* _AIM OF THE EXERCISE_
Give back the full listing, character for character, with no pictures.
◇ ◇ ◇ ◇ ◇ ◇ ◇
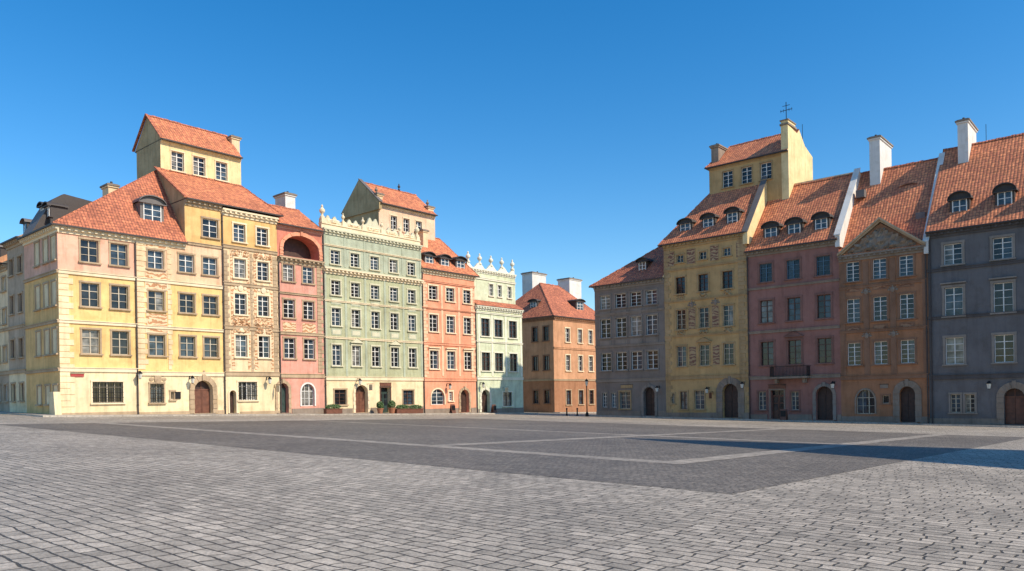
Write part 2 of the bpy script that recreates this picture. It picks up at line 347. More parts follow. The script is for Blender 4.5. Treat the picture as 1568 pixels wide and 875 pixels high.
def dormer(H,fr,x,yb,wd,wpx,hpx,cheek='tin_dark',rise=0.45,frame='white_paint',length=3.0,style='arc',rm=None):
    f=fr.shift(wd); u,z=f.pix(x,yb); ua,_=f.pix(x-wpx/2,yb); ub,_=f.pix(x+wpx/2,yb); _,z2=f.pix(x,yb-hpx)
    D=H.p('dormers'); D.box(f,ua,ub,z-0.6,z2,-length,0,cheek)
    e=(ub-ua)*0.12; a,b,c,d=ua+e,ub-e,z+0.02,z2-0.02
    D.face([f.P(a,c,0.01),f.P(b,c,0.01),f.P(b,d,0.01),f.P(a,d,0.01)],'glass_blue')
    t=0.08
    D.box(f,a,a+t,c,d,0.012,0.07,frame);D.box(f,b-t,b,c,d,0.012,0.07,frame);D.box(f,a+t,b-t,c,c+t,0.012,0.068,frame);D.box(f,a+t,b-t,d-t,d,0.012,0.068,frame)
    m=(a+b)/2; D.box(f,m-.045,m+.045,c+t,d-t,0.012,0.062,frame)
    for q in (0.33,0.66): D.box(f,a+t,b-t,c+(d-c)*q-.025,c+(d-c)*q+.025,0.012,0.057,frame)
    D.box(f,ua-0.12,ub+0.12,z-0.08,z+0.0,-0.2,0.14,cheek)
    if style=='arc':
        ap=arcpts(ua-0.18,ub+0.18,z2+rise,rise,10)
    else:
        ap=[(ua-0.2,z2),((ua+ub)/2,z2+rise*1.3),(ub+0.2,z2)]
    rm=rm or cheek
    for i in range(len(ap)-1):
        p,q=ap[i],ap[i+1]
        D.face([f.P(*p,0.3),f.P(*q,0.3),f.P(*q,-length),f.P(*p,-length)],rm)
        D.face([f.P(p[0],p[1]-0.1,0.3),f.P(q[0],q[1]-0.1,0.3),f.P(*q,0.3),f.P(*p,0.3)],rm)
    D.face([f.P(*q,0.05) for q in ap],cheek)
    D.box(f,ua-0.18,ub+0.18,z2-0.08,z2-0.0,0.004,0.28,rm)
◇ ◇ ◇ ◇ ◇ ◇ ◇
* _THE RESPONSE_
Write part 2 of the bpy script that recreates this picture. It picks up at line 347. More parts follow. The script is for Blender 4.5. Treat the picture as 1568 pixels wide and 875 pixels high.
def dormer(H,fr,x,yb,wd,wpx,hpx,cheek='tin_dark',rise=0.45,frame='white_paint',length=3.0,style='arc',rm=None):
    f=fr.shift(wd); u,z=f.pix(x,yb); ua,_=f.pix(x-wpx/2,yb); ub,_=f.pix(x+wpx/2,yb); _,z2=f.pix(x,yb-hpx)
    D=H.p('dormers'); D.box(f,ua,ub,z-0.6,z2,-length,0,cheek)
    e=(ub-ua)*0.12; a,b,c,d=ua+e,ub-e,z+0.02,z2-0.02
    D.face([f.P(a,c,0.01),f.P(b,c,0.01),f.P(b,d,0.01),f.P(a,d,0.01)],'glass_blue')
    t=0.08
    D.box(f,a,a+t,c,d,0.012,0.07,frame);D.box(f,b-t,b,c,d,0.012,0.07,frame);D.box(f,a+t,b-t,c,c+t,0.012,0.068,frame);D.box(f,a+t,b-t,d-t,d,0.012,0.068,frame)
    m=(a+b)/2; D.box(f,m-.045,m+.045,c+t,d-t,0.012,0.062,frame)
    for q in (0.33,0.66): D.box(f,a+t,b-t,c+(d-c)*q-.025,c+(d-c)*q+.025,0.012,0.057,frame)
    D.box(f,ua-0.12,ub+0.12,z-0.08,z+0.0,-0.2,0.14,cheek)
    if style=='arc':
        ap=arcpts(ua-0.18,ub+0.18,z2+rise,rise,10)
    else:
        ap=[(ua-0.2,z2),((ua+ub)/2,z2+rise*1.3),(ub+0.2,z2)]
    rm=rm or cheek
    for i in range(len(ap)-1):
        p,q=ap[i],ap[i+1]
        D.face([f.P(*p,0.3),f.P(*q,0.3),f.P(*q,-length),f.P(*p,-length)],rm)
        D.face([f.P(p[0],p[1]-0.1,0.3),f.P(q[0],q[1]-0.1,0.3),f.P(*q,0.3),f.P(*p,0.3)],rm)
    D.face([f.P(*q,0.05) for q in ap],cheek)
    D.box(f,ua-0.18,ub+0.18,z2-0.08,z2-0.0,0.004,0.28,rm)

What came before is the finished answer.